IN DIFESA (PIU’ O MENO) DI ANTONELLO VENDITTI

Immagino che farò storcere il naso a molti estimatori del cantautore romano, ma ci tengo a dire, per onestà intellettuale, che di Antonello Venditti la cosa che mi piace di meno è la voce, con quel suo procedere belante che trovo decisamente sgradevole. Poi le canzoni. Alcune le trovo straordinarie, ad esempio “Bomba o non bomba”: è irresistibile, in quella ballata, accattivante anche sul piano musicale, la satira sull’intellettuale di Firenze, “con la faccia giusta e tutto quanto il resto”, che non è d’accordo perché “manca l’analisi, e poi non c’ho l’elmetto”: satira su un certo mondo di sinistra che fa pensare a Fabrizio De Andrè, quel gigante del cantautorato italiano, che irrideva i “teorici un po’ acrobati della rivoluzione”.

Ci tengo invece a dichiarare (e irriterò senz’altro ancora di più gli estimatori di Venditti) che trovo stucchevole, sdolcinata e oleografica, e di conseguenza detesto, la sua canzone più iconica, “Roma capoccia”, con i suoi “passeracci” che “so’ usignoli” mentre “’na carozzella va co’ du’ stranieri”, e ancora “la maestà der Colosseo” e, peggio che andar di notte, “la santità der cuppolone”: luoghi comuni à go-go che si concludono con l’ossimorico “Roma capoccia der monno infame”. Ben altro, raccontando di Roma e delle sue atmosfere, hanno saputo dire Califano con la struggente “La nevicata del ‘56” e, perché no, Renato Rascel con la sua malinconica “Arrivederci Roma”.

A proposito di cantautorato italiano, a Venditti, oltre a De Andrè, preferisco di gran lunga De Gregori, Dalla, Vecchioni e Guccini. Questione di gusti. Detto questo, lasciatemi però spezzare una lancia a favore di Venditti che durante un concerto, qualche giorno fa, ha mandato a quel paese una ragazza che disturbava, accorgendosi solo dopo che si trattava di una persona disabile e tirandosi addosso uno tsunami di polemiche, secondo me eccessive.

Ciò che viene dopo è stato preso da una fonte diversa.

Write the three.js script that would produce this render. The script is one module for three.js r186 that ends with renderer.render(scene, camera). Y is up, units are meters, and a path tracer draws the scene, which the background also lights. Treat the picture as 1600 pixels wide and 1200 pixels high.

A prescindere dai gusti, Venditti è un professionista che sale sul palco e quando lo fa dà l’anima. Ha i fari in faccia, non vede il pubblico ma solo vaghe ombre indistinte e come tutti gli artisti è concentrato sulla sua esibizione, frutto di un intenso lavoro di preparazione.

Ci sono stati diversi altri casi di artisti che hanno mostrato insofferenza verso i disturbatori. Ricordo che nella mia Macerata, tanti anni fa, al teatro comunale l’attore Michele Placido abbandonò furioso la scena dopo che un cafone, su un palco, durante la sua performance rispose ad alta voce al telefono (inutilmente, di solito, prima dell’inizio dello spettacolo il pubblico è invitato a spegnere i maledetti cellulari).

Per giunta, poi, dopo aver appreso di aver insultato una disabile Venditti si è meritoriamente scusato, cosa che non tutti sono capaci di fare. Tanto per fare un nome, non è capace di farlo Marco Castoldi, in arte Morgan, che oltre ad autoproclamarsi genio – e chi si loda s’imbroda – riesce a rendersi odioso all’universo mondo, salvo poi accusare l’universo mondo di essere cattivo con lui.

Insomma, mettetevi nei panni di un cantante, o di un attore, di un concertista o di un conferenziere, che nel bel mezzo di una sua esibizione si sente disturbare da schiamazzi, trilli di telefono, chiacchiericci. È umano che a un bel momento perda la pazienza.

Lo cantava Roberto Vecchioni in una sua canzone, “Signor giudice”: possiamo essere cantanti, attori, concertisti o conferenzieri, ma bisogna capirci. “In fondo siamo uomini”.